REQUIRED TASK:
Begin at the first line of the data and copy each line through the one containing "Mrub, van, world_coords=False)", that line included, with no pictures.

Rows from a 3D scene dataset:

__________

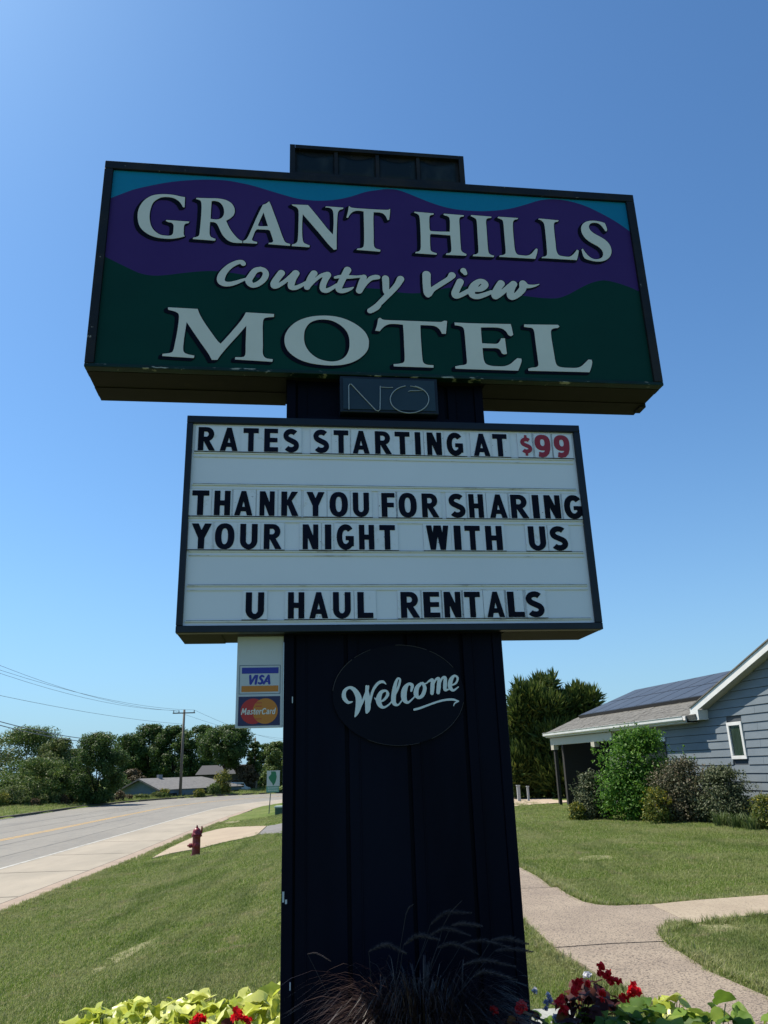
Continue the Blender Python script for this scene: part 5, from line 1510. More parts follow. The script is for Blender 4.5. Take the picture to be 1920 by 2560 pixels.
for x in (-1.5, 1.55):
    for y in (-0.9, 0.9):
        MB().lathe([(0.0, -0.1), (0.3, -0.1), (0.34, -0.06), (0.34, 0.06), (0.3, 0.1), (0, 0.1)], (x, y, 0.34), 16, (0, 1, 0)).build('wheel', Mrub, van, world_coords=False)

# ------------------------------------------------------------------ utility poles and wires
M_pole = mat('weathered_pole', (0.16, 0.14, 0.115), 0.9, col2=(0.1, 0.088, 0.07), scale=3, bump=0.3, bscale=30, stretch=(1, 1, 0.1))
M_wire = mat('wire', (0.14, 0.15, 0.16), 0.5)
M_insul = mat('insulator', (0.12, 0.12, 0.12), 0.3)
def pole(x, y, zb, zt, label, arm=2.4, ad=(1, 0)):
    r = empty('utility_pole', (x, y, zb)); tag(r, label, 'utility pole')
    h = zt - zb
    MB().tube([(0, 0, -0.3), (0, 0, h)], [0.17, 0.12], 10).build('post', M_pole, r, world_coords=False, smooth=True)
    pts = []
    if arm:
        L = arm / 2; a = np.array([ad[0], ad[1], 0.0]); a = a / np.linalg.norm(a)
        zc = h - 0.45
        def AF(u, v, c): return (a[0] * u - a[1] * v, a[1] * u + a[0] * v, c)
        MB().fbox(AF, -L, L, -0.22, -0.12, zc, zc + 0.12).build('crossarm', M_pole, r, world_coords=False)
        for u in (-L + 0.1, L - 0.1, -L * 0.45):
            q = AF(u, -0.17, zc + 0.12)
            MB().lathe([(0.02, 0), (0.06, 0.05), (0.06, 0.1), (0.035, 0.14), (0.055, 0.18), (0.03, 0.24)], q, 8).build('insulator', M_insul, r, world_coords=False)
            pts.append((x + q[0], y + q[1], zb + q[2] + 0.24))
    pts.append((x, y, zt + 0.02))
    return r, pts
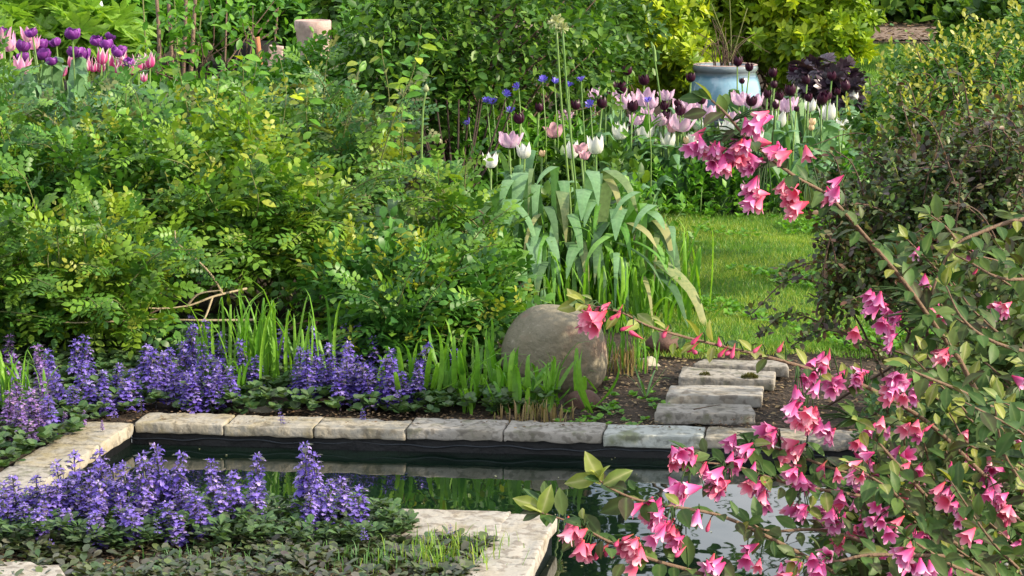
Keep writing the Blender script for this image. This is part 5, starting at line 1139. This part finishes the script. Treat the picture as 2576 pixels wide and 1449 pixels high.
bt = T([(r*math.cos(2*math.pi*j/6), y, r*math.sin(2*math.pi*j/6)) for y, r in pr_b for j in range(6)], [(i*6+j, i*6+(j+1) % 6, (i+1)*6+(j+1) % 6, (i+1)*6+j) for i in range(5) for j in range(6)], grad=[y for y, r in pr_b for j in range(6)])
BUD = mesh('bud', bt, M_bud)
WB = [
 ([(2640, 1400, 3.9), (2537, 1140, 4.0), (2513, 1074, 4.0), (2465, 1004, 4.0), (2418, 913, 4.0), (2406, 895, 4.0), (2341, 803, 3.95), (2276, 712, 3.9), (2222, 647, 3.85), (2142, 555, 3.8), (2080, 490, 3.75), (2010, 450, 3.7), (1940, 400, 3.65), (1880, 350, 3.62), (1830, 290, 3.6), (1790, 252, 3.6)], .006),
 ([(2480, 1200, 3.9), (2330, 1060, 3.8), (2183, 975, 3.7), (2129, 963, 3.68), (2048, 932, 3.62), (1957, 905, 3.58), (1871, 884, 3.55), (1716, 846, 3.5), (1624, 817, 3.45), (1560, 785, 3.42), (1470, 766, 3.4)], .0045),
 ([(2100, 1440, 3.6), (1950, 1360, 3.5), (1820, 1300, 3.45), (1700, 1275, 3.4), (1607, 1258, 3.35), (1539, 1230, 3.32), (1508, 1209, 3.3)], .004),
 ([(1950, 1500, 3.5), (1751, 1439, 3.4), (1639, 1407, 3.35), (1529, 1361, 3.3), (1448, 1319, 3.28), (1363, 1290, 3.25)], .004),
 ([(2700, 560, 4.1), (2576, 551, 4.05), (2464, 586, 4.0), (2402, 620, 3.98), (2357, 700, 3.96), (2330, 800, 3.95)], .005),
 ([(2402, 600, 3.97), (2378, 570, 3.95), (2340, 540, 3.93)], .003),
 ([(2340, 1260, 3.8), (2233, 1141, 3.7), (2190, 1090, 3.68), (2158, 1058, 3.66)], .004),
 ([(2420, 1380, 3.7), (2300, 1290, 3.55), (2233, 1227, 3.48), (2142, 1173, 3.42)], .004),
 ([(2560, 1060, 3.9), (2430, 990, 3.75), (2315, 942, 3.66), (2280, 925, 3.64)], .004),
 ([(2420, 1400, 3.5), (2196, 1396, 3.4), (2100, 1412, 3.38), (2000, 1400, 3.36)], .004),
 ([(2600, 1500, 3.5), (2410, 1429, 3.4), (2339, 1388, 3.35), (2280, 1350, 3.32)], .004),
 ([(2350, 1440, 3.7), (2100, 1340, 3.6), (1938, 1336, 3.5), (1884, 1312, 3.45)], .004),
 ([(2640, 900, 4.0), (2500, 860, 3.9), (2420, 800, 3.85), (2380, 720, 3.85)], .004),
 ([(2640, 1300, 3.7), (2560, 1200, 3.6), (2520, 1120, 3.6), (2500, 1000, 3.6)], .004),
 ([(2640, 700, 4.1), (2520, 700, 4.0), (2440, 660, 4.0), (2400, 640, 4.0)], .004),
 ([(2300, 1240, 3.8), (2100, 1180, 3.7), (1960, 1130, 3.65), (1885, 1120, 3.6)], .0035),
 ([(2180, 1250, 3.7), (1980, 1215, 3.6), (1860, 1175, 3.55), (1740, 1160, 3.5)], .0035)]
anchors = []; dirs = []
for pts, r in WB:
    w = catmull([P(*q) for q in pts], len(pts)*6)
    ob('branch', mesh('branch', tube(w-wb, r, r*.35, 6), M_wbark), W)
    tg = nrm(np.gradient(w, axis=0)); anchors.append(w); dirs.append(tg)
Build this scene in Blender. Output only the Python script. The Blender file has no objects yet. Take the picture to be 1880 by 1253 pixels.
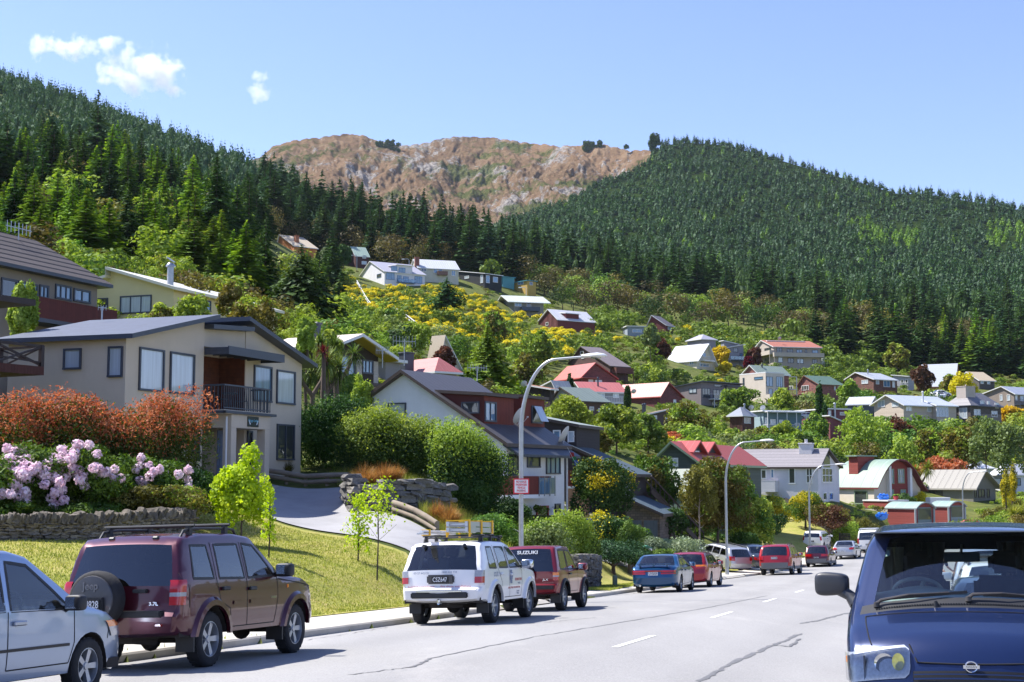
import bpy,bmesh,math,random
import numpy as np
from math import sin,cos,pi,radians,atan,atan2,sqrt,exp,hypot
from mathutils import Vector,Matrix,geometry
S=bpy.context.scene
COL=S.collection
# ---------------------------------------------------------------- camera, sky, sun, exposure
FPX=2611.0;PIT=atan(253.5/FPX)
cam=bpy.data.cameras.new('camera');camo=bpy.data.objects.new('camera',cam);COL.objects.link(camo)
camo.location=(0,0,0);camo.rotation_euler=(pi/2+PIT,0,0)
cam.sensor_width=36;cam.lens=36*FPX/1880;cam.clip_start=.1;cam.clip_end=20000
S.camera=camo
SUN_EL=radians(55);SUN_DIR=Vector((-.93*cos(SUN_EL),.36*cos(SUN_EL),sin(SUN_EL))).normalized()
w=bpy.data.worlds.new('World');S.world=w;w.use_nodes=True
nt=w.node_tree;bg=nt.nodes['Background']
sky=nt.nodes.new('ShaderNodeTexSky');sky.sky_type='NISHITA';sky.sun_disc=False
sky.sun_elevation=SUN_EL;sky.sun_rotation=atan2(SUN_DIR.x,SUN_DIR.y)
sky.air_density=1.0;sky.dust_density=0.4;sky.ozone_density=3;sky.altitude=400
tint=nt.nodes.new('ShaderNodeMix');tint.data_type='RGBA';tint.blend_type='MULTIPLY';tint.inputs[0].default_value=1;tint.inputs[7].default_value=(.93,.865,1.05,1)
nt.links.new(sky.outputs[0],tint.inputs[6]);nt.links.new(tint.outputs[2],bg.inputs[0]);bg.inputs[1].default_value=.118
sun=bpy.data.lights.new('sun','SUN');sun.energy=5.0;sun.angle=radians(.5);sun.color=(1,.96,.9)
suno=bpy.data.objects.new('sun',sun);COL.objects.link(suno)
suno.rotation_euler=SUN_DIR.to_track_quat('Z','Y').to_euler()
S.view_settings.view_transform='Standard';S.view_settings.look='None';S.view_settings.gamma=1
S.view_settings.exposure=.98
S.render.engine='CYCLES';S.cycles.use_denoising=True
S.cycles.volume_bounces=3;S.cycles.max_bounces=6;S.cycles.diffuse_bounces=3;S.cycles.glossy_bounces=3;S.cycles.transmission_bounces=4
S.cycles.transparent_max_bounces=24;S.cycles.sample_clamp_indirect=6;S.cycles.caustics_reflective=False;S.cycles.caustics_refractive=False
# ---------------------------------------------------------------- helpers
def P(px,py,Y):
 """the point that stands Y metres ahead of the camera in direction (px,py) of the 1880x1253 photograph"""
 u=(px-940)/FPX;v=(626.5-py)/FPX;k=cos(PIT)-v*sin(PIT)
 return Vector((u*Y/k,Y,(sin(PIT)+v*cos(PIT))/k*Y))
def L(h):
 if isinstance(h,str):
  h=[int(h[i:i+2],16)for i in(1,3,5)]
 return tuple((c/255/12.92 if c<=10 else((c/255+.055)/1.055)**2.4)for c in h)+(1,)
def tag(o,label=None,cat=None,group=None,kind=None):
 if label:o['label']=label
 if cat:o['category']=cat
 if group:o['group']=group
 if kind:o['kind']=kind
 return o
def empty(name,loc,rz=0,label=None,cat=None,group=None):
 o=bpy.data.objects.new(name,None);COL.objects.link(o);o.location=loc;o.rotation_euler=(0,0,rz)
 o.empty_display_size=.2
 return tag(o,label,cat,group)
def link(name,me,mats=None,parent=None):
 if mats:
  for m in(mats if isinstance(mats,(list,tuple))else[mats]):me.materials.append(m)
 o=bpy.data.objects.new(name,me);COL.objects.link(o)
 if parent:o.parent=parent
 return o
def npmesh(name,V,F,mi=None,smooth=False):
 me=bpy.data.meshes.new(name);V=np.asarray(V,dtype=np.float32);F=np.asarray(F,dtype=np.int32)
 k=F.shape[1];n=F.shape[0]
 me.vertices.add(len(V));me.vertices.foreach_set('co',V.ravel())
 me.loops.add(n*k);me.loops.foreach_set('vertex_index',F.ravel())
 me.polygons.add(n);me.polygons.foreach_set('loop_start',np.arange(0,n*k,k,dtype=np.int32))
 if mi is not None:me.polygons.foreach_set('material_index',np.asarray(mi,dtype=np.int32))
 me.update(calc_edges=True)
 if smooth:me.shade_smooth()
 return me
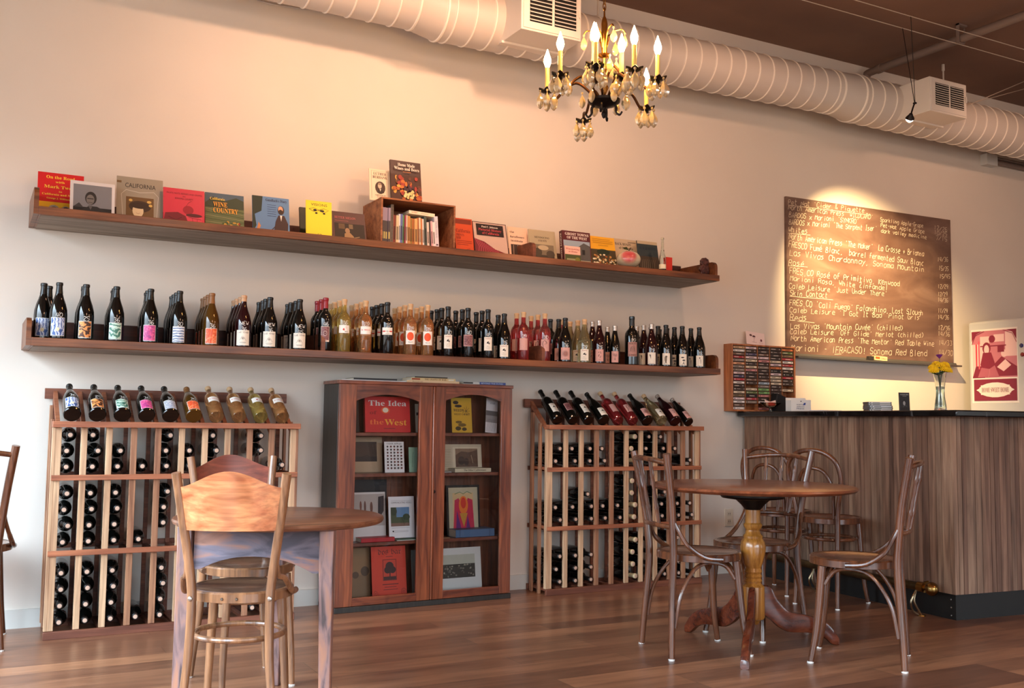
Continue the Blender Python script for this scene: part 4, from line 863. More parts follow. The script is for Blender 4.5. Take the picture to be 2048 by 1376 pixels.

__________

WRITTEN SOLUTION:
Continue the Blender Python script for this scene: part 5, from line 1510. More parts follow. The script is for Blender 4.5. Take the picture to be 1920 by 2560 pixels.
for x in (-1.5, 1.55):
    for y in (-0.9, 0.9):
        MB().lathe([(0.0, -0.1), (0.3, -0.1), (0.34, -0.06), (0.34, 0.06), (0.3, 0.1), (0, 0.1)], (x, y, 0.34), 16, (0, 1, 0)).build('wheel', Mrub, van, world_coords=False)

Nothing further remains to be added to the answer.